Exploration: Alternate questions.
For every question you ask, invite one in return.

  • You: “What is the project you’re most proud of, and what made it successful?”
  • Candidate: “What types of projects would I be trusted with here?”

This rhythm keeps the conversation balanced and prevents candidates from feeling excluded.

Culture check: Discuss values openly.
Don’t just test theirs. Share yours.
“When pressure builds, our team tends to work fast to achieve delivery, but sometimes at the cost of quality. How does that compare with the way you like to work?”

This gives candidates insight into the reality of your culture and a chance to reflect on alignment.

Closing: Return the floor to the candidate.
Make space for their priorities.
“We’ve covered a lot from our side. What haven’t we touched on that would help you decide if this role feels right?”

Allow them to go deeper, not just tick off unanswered questions.

“Good interviews don’t abandon structure. They redesign it, balancing rigour with genuine dialogue.”

Conclusion: Trust Begins in the Interview Room

One-way interviews might feel efficient, but they conceal more than they reveal.
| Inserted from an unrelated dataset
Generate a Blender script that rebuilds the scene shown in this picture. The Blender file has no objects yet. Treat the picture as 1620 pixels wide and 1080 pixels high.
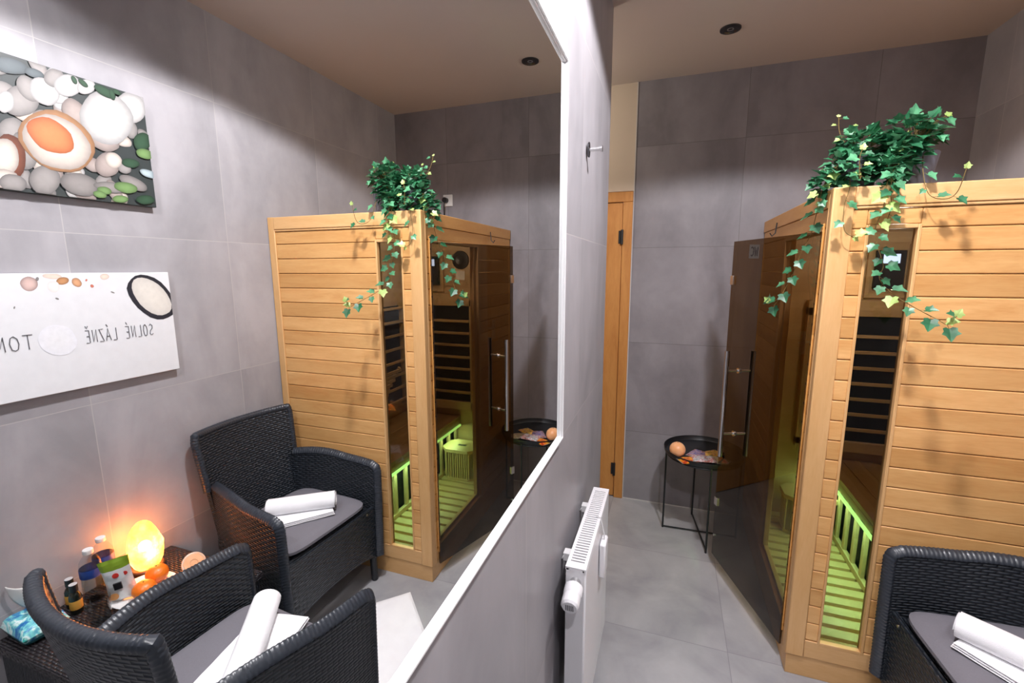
import bpy, math, random
from mathutils import Vector, Matrix, noise
random.seed(7)
S = bpy.context.scene
COL = S.collection
PI = math.pi

# ------------------------------------------------------------------ camera, world, lights, exposure
F_PX, YAW, PITCH, ROLL = 712.93, .338, -.1606, .0037
cam_data = bpy.data.cameras.new('camera')
cam_data.sensor_width = 36.0
cam_data.lens = F_PX / 1620 * 36.0
cam_data.clip_start = .01
cam = bpy.data.objects.new('camera', cam_data)
COL.objects.link(cam)
cy_, sy_ = math.cos(YAW), math.sin(YAW); cp_, sp_ = math.cos(PITCH), math.sin(PITCH); cr_, sr_ = math.cos(ROLL), math.sin(ROLL)
Rz = Matrix(((cy_, -sy_, 0), (sy_, cy_, 0), (0, 0, 1)))
Rx = Matrix(((1, 0, 0), (0, cp_, -sp_), (0, sp_, cp_)))
Ry = Matrix(((cr_, 0, sr_), (0, 1, 0), (-sr_, 0, cr_)))
Rm = Rz @ Rx @ Ry
right, fwd, up = Rm.col[0], Rm.col[1], Rm.col[2]
M4 = Matrix((right, up, -fwd)).transposed().to_4x4()
M4.translation = Vector((.2876, 0, 1.58))
cam.matrix_world = M4
S.camera = cam

w = bpy.data.worlds.new('world'); S.world = w; w.use_nodes = True
w.node_tree.nodes['Background'].inputs[0].default_value = (.6, .62, .68, 1)
w.node_tree.nodes['Background'].inputs[1].default_value = .2
S.view_settings.view_transform = 'Standard'
S.view_settings.look = 'None'
S.view_settings.gamma = 1
S.view_settings.use_curve_mapping = False
S.view_settings.exposure = 0.95

W, D, H = 1.672, 3.0155, 2.684      # right wall, far wall, ceiling

def lamp(name, kind, loc, energy, color=(1, 1, 1), target=None, **kw):
    l = bpy.data.lights.new(name, kind); l.energy = energy; l.color = color
    for k, v in kw.items(): setattr(l, k, v)
    o = bpy.data.objects.new(name, l); o.location = loc; COL.objects.link(o)
    if target is not None:
        o.rotation_euler = (Vector(target) - Vector(loc)).to_track_quat('-Z', 'Y').to_euler()
    return o

SPOTS = [(.66, 1.20, 90), (.60, -.16, 52), (1.22, .62, 13)]
for (sx, sy, e) in SPOTS:
    lamp('ceiling_spot_light', 'SPOT', (sx, sy, H - .012), e, (.99, .955, .99), (sx, sy, 0), spot_size=math.radians(150), spot_blend=.13, shadow_soft_size=.05)
lamp('hallway_light', 'POINT', (-.75, 2.5, H - .25), 7, (1, .93, .82), shadow_soft_size=.06)
# green colour-therapy tube of the cabin, under its bench
lamp('cabin_green_light', 'AREA', (1.165, 2.42, .405), 4.2, (.50, 1, .46), (1.0, 2.42, 0), shape='RECTANGLE', size=1.0, size_y=.03)
lamp('cabin_reading_light', 'POINT', (1.2, 2.45, 1.70), 5.2, (1, .92, .78), shadow_soft_size=.03)

# ------------------------------------------------------------------ materials
def sc(h):
    h = h.lstrip('#'); c = [int(h[i:i+2], 16)/255 for i in (0, 2, 4)]
    return tuple([(x/12.92 if x <= .04045 else ((x+.055)/1.055)**2.4) for x in c] + [1])

class NT:
    def __init__(s, name):
        s.m = bpy.data.materials.new(name); s.m.use_nodes = True
        s.t = s.m.node_tree; s.n = s.t.nodes; s.b = s.n['Principled BSDF']; s.out = s.n['Material Output']
    def node(s, typ, **kw):
        n = s.n.new(typ)
        for k, v in kw.items(): setattr(n, k, v)
        return n
    def link(s, a, b): s.t.links.new(a, b)
    def val(s, x, inp):
        if isinstance(x, (int, float)): inp.default_value = x
        elif isinstance(x, (tuple, list)): inp.default_value = x
        else: s.link(x, inp)
    def math(s, op, a, b=None, c=None):
        n = s.node('ShaderNodeMath', operation=op)
        s.val(a, n.inputs[0])
        if b is not None: s.val(b, n.inputs[1])
        if c is not None: s.val(c, n.inputs[2])
        return n.outputs[0]
    def mix(s, f, a, b, mode='MIX'):
        n = s.node('ShaderNodeMix', data_type='RGBA', blend_type=mode)
        s.val(f, n.inputs[0]); s.val(a, n.inputs[6]); s.val(b, n.inputs[7])
        return n.outputs[2]
    def coords(s, which='Object'):
        return s.node('ShaderNodeTexCoord').outputs[which]
    def sep(s, v):
        n = s.node('ShaderNodeSeparateXYZ'); s.link(v, n.inputs[0]); return n.outputs
    def comb(s, x, y, z):
        n = s.node('ShaderNodeCombineXYZ')
        for i, q in enumerate((x, y, z)): s.val(q, n.inputs[i])
        return n.outputs[0]
    def noise(s, vec, scale, detail=3, rough=.5, dist=0):
        n = s.node('ShaderNodeTexNoise'); s.link(vec, n.inputs['Vector'])
        n.inputs['Scale'].default_value = scale; n.inputs['Detail'].default_value = detail
        n.inputs['Roughness'].default_value = rough; n.inputs['Distortion'].default_value = dist
        return n.outputs['Fac']
    def ramp(s, f, stops):
        n = s.node('ShaderNodeValToRGB'); s.link(f, n.inputs[0])
        el = n.color_ramp.elements
        while len(el) > 1: el.remove(el[0])
        el[0].position, el[0].color = stops[0]
        for p, c in stops[1:]:
            e = el.new(p); e.color = c
        return n.outputs[0]
    def bump(s, h, strength=.5, dist=.002):
        n = s.node('ShaderNodeBump'); s.link(h, n.inputs['Height'])
        n.inputs['Strength'].default_value = strength; n.inputs['Distance'].default_value = dist
        s.link(n.outputs[0], s.b.inputs['Normal'])
    def base(s, c, rough=.5, metal=0, spec=.5):
        s.val(c, s.b.inputs['Base Color']); s.val(rough, s.b.inputs['Roughness'])
        s.b.inputs['Metallic'].default_value = metal
        s.b.inputs['Specular IOR Level'].default_value = spec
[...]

Candidates leave with unanswered questions. Managers leave with incomplete insight. And trust, fragile at the best of times, is never built.

By shifting from interrogation to conversation, and by redesigning the flow to reflect both principles and practice, organisations can transform the hiring experience.

Because interviews aren’t just about finding out if candidates are right for you.
They’re about showing whether you’re right for them.

“The interview room is the first test of trust. And trust doesn’t come from scripts. It comes from meaningful conversations that build relationships.”